STORED DATA:

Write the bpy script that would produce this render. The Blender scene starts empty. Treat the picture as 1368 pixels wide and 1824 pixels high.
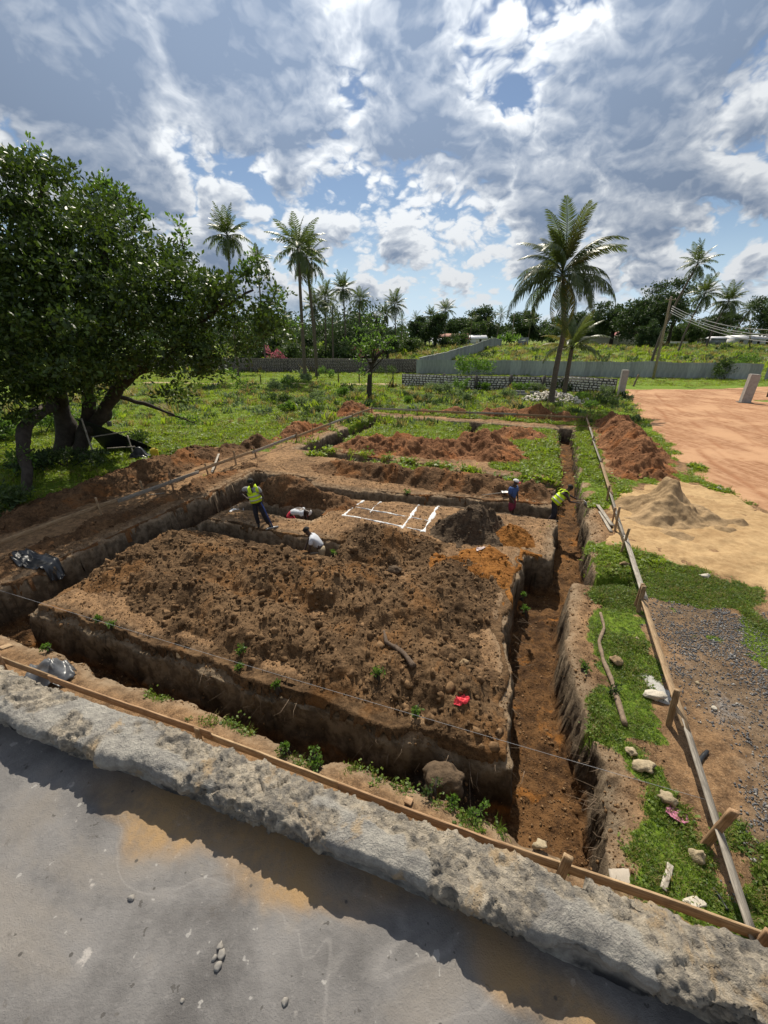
import bpy, bmesh, math, random
import numpy as np
from mathutils import Vector, Matrix, Euler
scene = bpy.context.scene
COL = scene.collection
R = math.radians

# ------------------------------------------------------------------ camera
cam_d = bpy.data.cameras.new('camera')
cam = bpy.data.objects.new('camera', cam_d); COL.objects.link(cam)
cam_d.sensor_fit = 'VERTICAL'; cam_d.sensor_height = 36.0; cam_d.sensor_width = 27.0
cam_d.lens = 36.0 * 745.0 / 1824.0
cam_d.clip_start = 0.05; cam_d.clip_end = 6000
cam.location = (0, 0, 6.0)
cam.rotation_euler = (R(90 - 22.72), 0, 0)
scene.camera = cam

# ------------------------------------------------------------------ sun, sky, exposure
SUN_EL, SUN_AZ = R(53), R(-2)          # azimuth measured from +Y towards +X
sun_d = bpy.data.lights.new('sun', 'SUN'); sun_d.energy = 5.0; sun_d.angle = R(0.5)
sun_d.color = (1.0, 0.92, 0.78)
sun = bpy.data.objects.new('sun', sun_d); COL.objects.link(sun)
SUN = Vector((math.sin(SUN_AZ) * math.cos(SUN_EL), math.cos(SUN_AZ) * math.cos(SUN_EL), math.sin(SUN_EL)))
sun.rotation_euler = (-SUN).to_track_quat('-Z', 'Y').to_euler()
sun.location = SUN * 80
vs = scene.view_settings
scene.display_settings.display_device = 'sRGB'
vs.view_transform = 'Standard'; vs.look = 'None'; vs.exposure = 0.32; vs.gamma = 1.0; vs.use_curve_mapping = False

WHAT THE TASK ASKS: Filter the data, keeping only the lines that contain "scene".

EXPECTED ANSWER:
Write the bpy script that would produce this render. The Blender scene starts empty. Treat the picture as 1368 pixels wide and 1824 pixels high.
scene = bpy.context.scene
COL = scene.collection
scene.camera = cam
vs = scene.view_settings
scene.display_settings.display_device = 'sRGB'